Countries closing ranks against Snowden


We tend to view international politics in terms of horizontal divisions with nation states competing with each other at various levels that can on occasion lead to conflicts. Sometimes this split can be taken advantage of by playing one country against the other. But in the case of Edward Snowden we see even countries that are not particularly friendly to the US closing ranks and being reluctant to give him asylum. Even South American countries who are furious at what the US and Western European countries did to the Bolivian president’s plane still have not accepted him.

Undoubtedly one reason is that countries do not want to be seen as too hostile to the US. The US government is notorious for harshly punishing any smaller country that does not toe its line, as we can see from the cruel decades-long embargo that has been imposed on Cuba, causing immense hardship to the people of that nation.

But there is another factor at play. We must never forget that there are other ways to see the international divide and that is along a vertical dimension between governments and their own peoples. This is because all governments are to varying degrees authoritarian. While governments view other governments as potential adversaries, they also view their own people in the same way because the people may demand more from the government than it is willing to allow. This is most clear in the case of dictatorships but it is also true of more democratic countries.

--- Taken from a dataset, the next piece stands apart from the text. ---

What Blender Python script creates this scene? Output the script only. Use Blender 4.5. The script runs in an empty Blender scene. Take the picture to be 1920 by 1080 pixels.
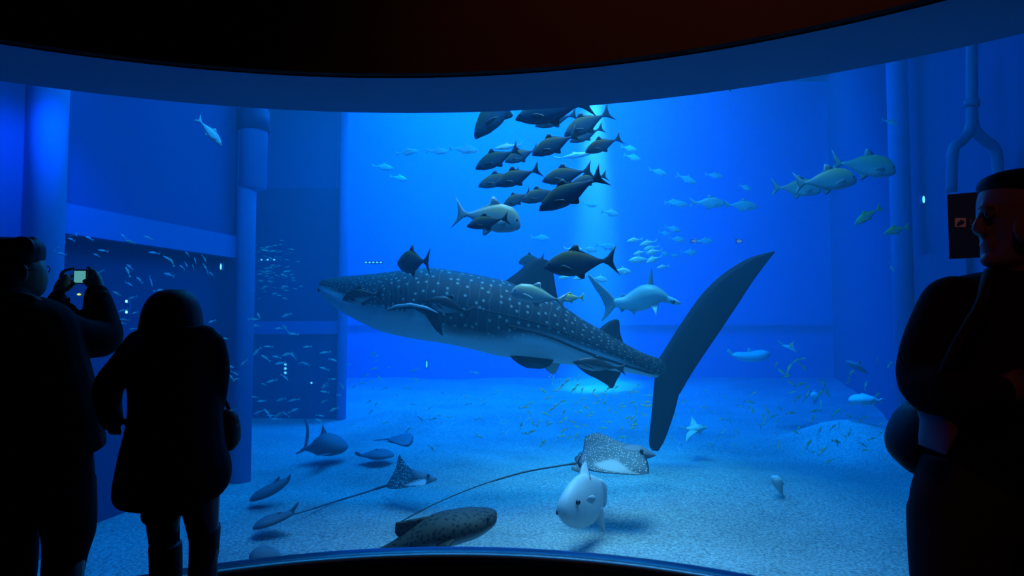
import bpy, bmesh, math, random
from mathutils import Vector, Matrix
random.seed(7)
sc = bpy.context.scene
COL = sc.collection

# ---------------------------------------------------------------- camera
FPX = 1250.0
PITCH = math.atan(64 / FPX)
EYE = Vector((0, 0, 1.4))
cam_d = bpy.data.cameras.new('camera')
cam_d.sensor_width = 36.0
cam_d.lens = 36.0 * FPX / 1920.0
cam_d.clip_end = 200
camera = bpy.data.objects.new('camera', cam_d)
COL.objects.link(camera)
camera.location = EYE
camera.rotation_euler = (math.pi / 2 + PITCH, 0, 0)
sc.camera = camera
FWD = Vector((0, math.cos(PITCH), math.sin(PITCH)))
UPV = Vector((0, -math.sin(PITCH), math.cos(PITCH)))
RGT = Vector((1, 0, 0))


def P(px, py, d):
    """Point of the place seen at photo pixel (px, py), d metres in front of the camera."""
    return EYE + d * (FWD + (px - 960) / FPX * RGT + (540 - py) / FPX * UPV)


# ---------------------------------------------------------------- world, lights, exposure
world = bpy.data.worlds.new('world')
sc.world = world
world.use_nodes = True
world.node_tree.nodes['Background'].inputs[0].default_value = (0.0, 0.0, 0.0, 1)
world.node_tree.nodes['Background'].inputs[1].default_value = 0.0
sc.view_settings.view_transform = 'Standard'
sc.view_settings.look = 'None'
sc.view_settings.exposure = 0.0
sc.view_settings.gamma = 1.0
sc.view_settings.use_curve_mapping = False
sc.cycles.use_denoising = True
sc.cycles.volume_bounces = 1
sc.cycles.max_bounces = 6
sc.cycles.diffuse_bounces = 2
sc.cycles.glossy_bounces = 2
sc.cycles.transparent_max_bounces = 8
sc.cycles.sample_clamp_indirect = 4.0


def spot(name, loc, target, power, color, angle, blend=1.0, radius=0.15):
    l = bpy.data.lights.new(name, 'SPOT')
    l.energy, l.color = power, color
    l.spot_size, l.spot_blend, l.shadow_soft_size = math.radians(angle), blend, radius
    o = bpy.data.objects.new(name, l)
    COL.objects.link(o)
    o.location = loc
    o.rotation_euler = (Vector(target) - Vector(loc)).to_track_quat('-Z', 'Y').to_euler()
    return o


def area(name, loc, target, power, color, sx, sy):
    l = bpy.data.lights.new(name, 'AREA')
    l.energy, l.color, l.shape, l.size, l.size_y = power, color, 'RECTANGLE', sx, sy
    o = bpy.data.objects.new(name, l)
    COL.objects.link(o)
    o.location = loc
    o.rotation_euler = (Vector(target) - Vector(loc)).to_track_quat('-Z', 'Y').to_euler()
    return o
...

Governments don’t like ordinary people getting ideas above their station and this tension is clearly at play in the case of Snowden. While it is undoubtedly the case that some governments welcome what Snowden did because it reveals the extent to which the US is exerting its hegemonic power, they are also wary of encouraging whistleblowers within their own countries who might reveal things that are embarrassing to them.

We see this most clearly with the UN Secretary General Ban Ki-Moon, who is a tool of governments in general and the US and Western Europe in particular, who stepped into the fray, saying that Snowden has ‘misused’ digital communications, an extraordinary statement when the biggest ‘misuser’ is clearly the US government.

The question is which country will eventually break ranks and have the courage to embrace Snowden. It is important that this happen because he must not be allowed to fall into the clutches of the Obama administration.

Comments

  1. Chiroptera says

    The question is which country will eventually break ranks and have the courage to embrace Snowden.

    Surely there’s a country someplace where the people actually succeeded in electing people who believe in democracy? Or is 150 nations too small a sample to expect to see such a statistically unlikely event?

  2. slc1 says

    It looks like it’s boiling down to Cuba. Now, the question is, how is he going to get there?

  3. AsqJames says

    I don’t hold out much hope that Edward Snowdon will find a country to give him asylum.

    Countries don’t have principles, they have interests. Even if we allow that there are governments who do not fear encouraging their own whistle blowers as Mano outlined, they would put their interests and the interests of their country above the principles Snowdon is standing for.

    What’s the betting the US ambassador (or whatever representative there is) in every country they think Snowdon may go to is getting busy explaining to them how it isn’t in that country’s interest to upset America?

  4. smrnda says

    My hope for him is that some countries might want to thumb their nose at the US more than they want to crack down on whistle-blowers of different sorts. Regrettably I don’t think many countries will side with him on principle, just out of spite.

  5. Lofty says

    If the US has beed spying on everyone, is there even one coultry on Earth that has no dirty secrets they want to hide from the public gaze? Snowden hasn’t a single friend in power.